Une autre terrifiante tempête de feu résulta du bombardement de Hambourg le 27 juillet 1943. Plusieurs facteurs concoururent à l'énorme destruction qui s'ensuivit : le temps inhabituellement sec et chaud, la concentration du bombardement et l'impossibilité pour les équipes de pompiers d'atteindre le centre de la ville (ils étaient encore en train de lutter en périphérie contre les conséquences du bombardement du 24 juillet). Cette tempête de feu (qui donna naissance à l'expression allemande Feuersturm) se transforma en tornade, créant une sorte de haut-fourneau naturel, avec des vents allant jusqu'à 240 km/h et des températures de 800 °C, causant l'embrasement de l'asphalte des rues, carbonisant les gens dans les abris anti-aériens, soulevant les piétons dans les airs comme des feuilles mortes, et détruisant 21 km² de la ville. La plupart des 40 000 victimes de l'opération Gomorrah furent tuées cette nuit-là.
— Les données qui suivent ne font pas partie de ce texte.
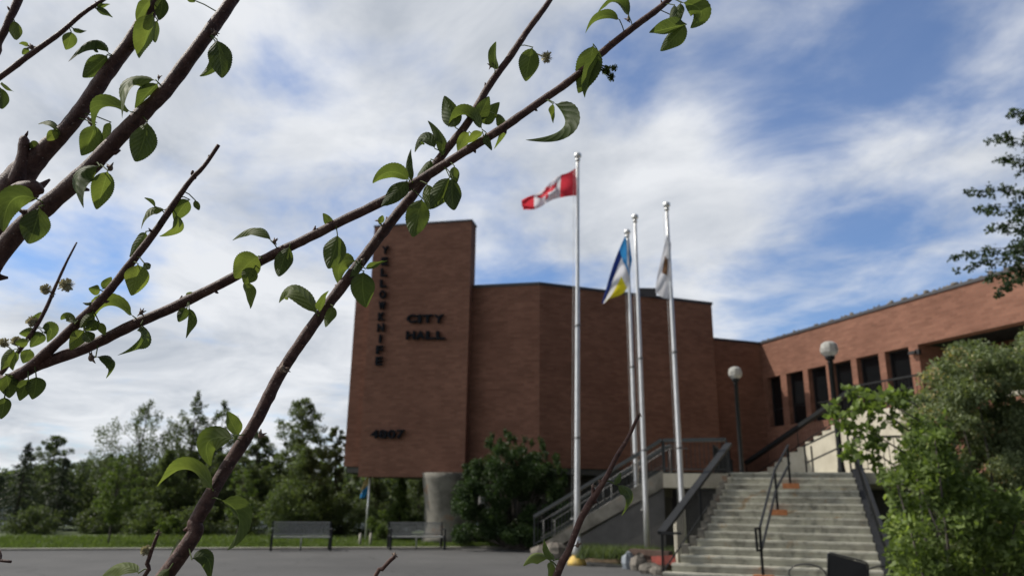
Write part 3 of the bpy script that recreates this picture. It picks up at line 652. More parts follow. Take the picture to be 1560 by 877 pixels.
# flags: built on a grid shaped by control rows given as points
leafpoly = [(0, .5), (.07, .36), (.15, .40), (.12, .20), (.22, .30), (.25, .24), (.38, .27), (.34, .15), (.40, .10), (.22, -.06), (.24, -.14), (.04, -.11), (.05, -.35), (-.05, -.35), (-.04, -.11), (-.24, -.14), (-.22, -.06), (-.40, .10), (-.34, .15), (-.38, .27), (-.25, .24), (-.22, .30), (-.12, .20), (-.15, .40), (-.07, .36)]
def inpoly(x, y, P):
    c = False; j = len(P)-1
    for i in range(len(P)):
        if (P[i][1] > y) != (P[j][1] > y) and x < (P[j][0]-P[i][0])*(y-P[i][1])/(P[j][1]-P[i][1])+P[i][0]: c = not c
        j = i
    return c
def flag(name, fn, colfn, mats, label, nu=72, nv=40, cat='flag'):
    m_ = MB(); vs = [fn(i/nu, j/nv) for j in range(nv+1) for i in range(nu+1)]
    m_.smooth = True
    for j in range(nv):
        for i in range(nu):
            pass
    o_ = len(m_.v); m_.v += [tuple(p) for p in vs]
    for j in range(nv):
        for i in range(nu):
            a_ = j*(nu+1)+i; m_.f.append((a_, a_+1, a_+nu+2, a_+nu+1)); m_.m.append(colfn((i+.5)/nu, (j+.5)/nv)); m_.sm.append(True)
    o = m_.build(name, mats); tag(o, label, cat)
    # move origin to the hoist
    c_ = Vector(vs[0]); 
    o.data.transform(Matrix.Translation(-c_)); o.location = c_
    return o
def cloth(name, c, tr=0.4):
    m, n, l, b = newmat(name); t = n.new('ShaderNodeTexCoord')
    f = link_noise(n, l, t.outputs['Object'], 60, 3)
    col = ramp(n, l, f, [(0.3, tuple(x*0.9 for x in c)), (0.7, tuple(min(1, x*1.05) for x in c))]); l.new(col, b.inputs['Base Color'])
    b.inputs['Roughness'].default_value = 0.8; b.inputs['Specular IOR Level'].default_value = 0.1
    trn = n.new('ShaderNodeBsdfTranslucent'); l.new(col, trn.inputs['Color']); ms = n.new('ShaderNodeMixShader'); ms.inputs[0].default_value = tr
    out = [q for q in n if q.type == 'OUTPUT_MATERIAL'][0]
    l.new(b.outputs[0], ms.inputs[1]); l.new(trn.outputs[0], ms.inputs[2]); l.new(ms.outputs[0], out.inputs['Surface']); return m
cred = cloth('red_cloth', (0.62, 0.05, 0.07)); cwhite = cloth('white_cloth', (0.75, 0.75, 0.78)); cblue = cloth('blue_cloth', (0.05, 0.30, 0.66))
cnavy = cloth('navy_cloth', (0.02, 0.04, 0.18)); cyel = cloth('yellow_cloth', (0.72, 0.62, 0.03)); cbrown = cloth('brown_cloth', (0.16, 0.09, 0.05)); ctan = cloth('tan_cloth', (0.55, 0.42, 0.2))
def bez(P, t):
    P = [Vector(p) for p in P]
    while len(P) > 1: P = [P[i]*(1-t)+P[i+1]*t for i in range(len(P)-1)]
    return P[0]
def flagsurf(Y, top, bot, waves=3, amp=0.12, ph=0.0, off=0.0):
    TT = [at(px, py, Y) for px, py in top]; BB = [at(px, py, Y) for px, py in bot]
    def fn(u_, v_):
        p = bez(BB, u_)*(1-v_)+bez(TT, u_)*v_
        a_ = amp*min(1, u_*3)
        p = p+Vector((0.0, off+a_*math.sin(waves*2*math.pi*(u_+0.25*v_)+ph)+a_*0.6*math.sin(2*math.pi*(v_*1.3-u_*1.5)), 0.04*math.sin(9*u_+4*v_)*u_))
        return p
    return fn
def col_can(u_, v_):
    if u_ < 0.25 or u_ > 0.75: return 0
    return 0 if inpoly((u_-0.5)*2.0, (v_-0.5)*1.05-0.02, leafpoly) else 1
flag('canada_flag'.replace('canada_', 'red_white_'), flagsurf(21.6, [(877, 256), (852, 272), (833, 278), (812, 298), (794, 308)], [(878, 298), (850, 298), (832, 308), (814, 322), (797, 322)], 1.6, 0.16),
     col_can, [cred, cwhite], 'red and white maple leaf flag streaming left from the tallest pole')
def col_b(u_, v_):
    if u_ < 0.30 and v_ > 0.0: return 0
    if v_ < 0.35 and 0.30 <= u_ < 0.72: return 2
    if u_ > 0.80: return 3
    if u_ > 0.55 and v_ > 0.7: return 3
    return 1
flag('striped_flag', flagsurf(24.3, [(957, 350), (944, 374), (929, 415), (916, 464)], [(963, 396), (958, 420), (964, 452), (926, 456)], 1.5, 0.10),
     lambda u_, v_: (0 if u_ < 0.36 else (3 if v_ > 0.74 else (1 if u_ < 0.55 or v_ > 0.45 else 2))) if True else 0, [cblue, cwhite, cyel, cnavy],
     'blue, white and yellow flag hanging in folds from the left bed pole')
flag('pale_flag', flagsurf(22.3, [(1016, 358), (1008, 385), (1001, 420), (997, 448)], [(1022, 372), (1020, 405), (1022, 430), (1026, 456)], 1.3, 0.06, off=-0.05),
     lambda u_, v_: 1 if 0.32 < u_ < 0.62 and 0.35 < v_ < 0.72 else 0, [cwhite, cbrown], 'white flag with brown emblem hanging limp beside its pole')
# distant small flag and pole under the tower
tpole = thing('flagpole', (*at(557, 818, 33)[:2], 0), 'short thin pole with small flag seen below the tower corner', 'flagpole')
pp = at(557, 818, 33); pt = at(565, 716, 33)
m_ = MB(); m_.tube([(pp.x, 33, 0), (pp.x+(pt.x-pp.x)*0.8, 33, pt.z)], 0.05, 8); m_.build('shaft', 'alu', tpole)
flag('small_flag', flagsurf(33, [(562, 724), (556, 730), (552, 738), (551, 742)], [(559, 752), (556, 756), (552, 758), (548, 760)], 1, 0.05),
     lambda u_, v_: 1 if v_ > 0.5 else 0, [cblue, ctan], 'small blue and tan flag hanging below the tower corner', 24, 16)

# ------------------------------------------------------------------ benches
def bench(cpx, cpy, Y, label, first=None):
    c = at(cpx, cpy, Y); ang = R(17)
    if first is None:
        t = thing('park_bench', (0, 0, 0), label, 'bench', 'slatted benches along the kerb')
        L = 0.92
        m_ = MB()
        for i in range(34):
            x = -L+0.04+i*(2*L-0.08)/33; m_.bar((x, 0.18, 0.45), (x, 0.28, 0.88), 0.026, 0.012)
        m_.bar((-L, 0.28, 0.88), (L, 0.28, 0.88), 0.03, 0.03); m_.bar((-L, 0.20, 0.50), (L, 0.20, 0.50), 0.03, 0.03); m_.build('backrest', 'seat', t)
        m_ = MB()
        for i in range(34):
            x = -L+0.04+i*(2*L-0.08)/33; m_.bar((x, -0.28, 0.43), (x, 0.18, 0.44), 0.022, 0.012)
        m_.bar((-L, -0.28, 0.42), (L, -0.28, 0.42), 0.03, 0.04); m_.build('seat', 'seat', t)
        for sx in (-1, 1):
            for (ya, yb) in ((-0.26, -0.32), (0.2, 0.34)):
                m_ = MB(); m_.bar((sx*L*1.02, ya, 0.46), (sx*L*1.02, yb, 0.0), 0.075, 0.08); m_.build('leg', 'black', t)
            m_ = MB(); m_.bar((sx*L*1.02, -0.30, 0.46), (sx*L*1.02, -0.30, 0.66), 0.05, 0.05); m_.bar((sx*L*1.02, -0.32, 0.67), (sx*L*1.02, 0.26, 0.68), 0.06, 0.035)
            m_.bar((sx*L*1.02, -0.3, 0.45), (sx*L*1.02, 0.22, 0.45), 0.04, 0.04); m_.bar((sx*L*1.02, 0.20, 0.45), (sx*L*1.02, 0.29, 0.90), 0.045, 0.05); m_.build('armrest', 'black', t)
        m_ = MB(); m_.tube([(0, 0, 0), (0, 0, 0.42)], 0.025, 8); m_.build('centre_leg', 'seat', t)
    else:
        t = copy_tree(first); t['label'] = label
    t.location = (c.x, c.y, 0.012); t.rotation_euler = (0, 0, ang); return t
bn = bench(634, 832, 27.6, 'grey slatted bench with black arms, in front of the concrete pedestal')
bench(458, 833, 26.3, 'grey slatted bench with black arms, by the kerb in front of the trees', bn)
for i, (px, Y) in enumerate(((548, 28.4), (564, 28.9))):
    p = at(px, 830, Y); m_ = MB(); m_.tube([(p.x, Y, 0), (p.x, Y, 0.45)], 0.05, 8); m_.ball((p.x, Y, 0.45), 0.05, 8, 6)
    tag(m_.build('bollard', 'kerb'), ('left' if i == 0 else 'right')+' short pale post on the grass below the small flag', 'post', 'short pale posts')

# ------------------------------------------------------------------ planting bed, rocks, timbers
bed = MB(); bp = [onz(858, 836, 0.02), onz(895, 848, 0.02), onz(950, 853, 0.02), onz(1015, 868, 0.02)]
poly = [(p.x, p.y) for p in bp]+[(s0.x+RD.x*0.4, s0.y+RD.y*0.4), (s0.x+ND.x*L_+RD.x*0.4, s0.y+ND.y*L_+RD.y*0.4)]
bed.prism(poly, -0.05, 0.22); bed.build('planting_bed', 'earth', kind='structure')
def rock(px, py, Y, sx, sy, sz, seed, label, mat='rock'):
    c = at(px, py, Y); rg = random.Random(seed); n_, k_ = 9, 6; m_ = MB(); vs = []
    for i in range(k_+1):
        ph = math.pi*i/k_
        for j in range(n_):
            t = 2*math.pi*j/n_; q_ = 0.85+0.35*rg.random()
            vs.append((c.x+sx*q_*math.sin(ph)*math.cos(t), c.y+sy*q_*math.sin(ph)*math.sin(t), max(-0.02, sz*0.45+sz*q_*math.cos(ph)*0.8)))
    m_.add(vs, [(i*n_+j, (i+1)*n_+j, (i+1)*n_+(j+1) % n_, i*n_+(j+1) % n_) for i in range(k_) for j in range(n_)])
    o = m_.build('boulder', mat); tag(o, label, 'rock', 'boulders round the planting bed'); return o
rock(826, 838, 24.2, 0.38, 0.30, 0.30, 1, 'pale boulder at the left end of the bed, nearest the dark shrub')
rock(846, 838, 24.0, 0.42, 0.3, 0.38, 2, 'bigger brown boulder just left of the yellow pole base')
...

En 1945, Tokyo avait une densité moyenne de 40 000 habitants au km2, avec des concentrations pouvant dépasser 50 000 h/km2, la plus haute densité pour une ville industrielle où que ce soit dans le monde. Les équipes de pompiers s'avérèrent ridiculement sous-équipées pour la tâche, alors que furent détruits 15,8 km2 de la ville pendant la nuit du 9 mars ; des vents violents attisèrent les flammes et des murs de feux bloquèrent des dizaines de milliers d'habitants fuyant pour sauver leurs vies. On estime qu'un million et demi de personnes habitaient la zone incendiée.

Les armes nucléaires peuvent également créer des tempêtes de feu en zone urbaine ; cela fut la cause d'une grande partie des destructions à Hiroshima (mais, semble-t-il, pas à Nagasaki).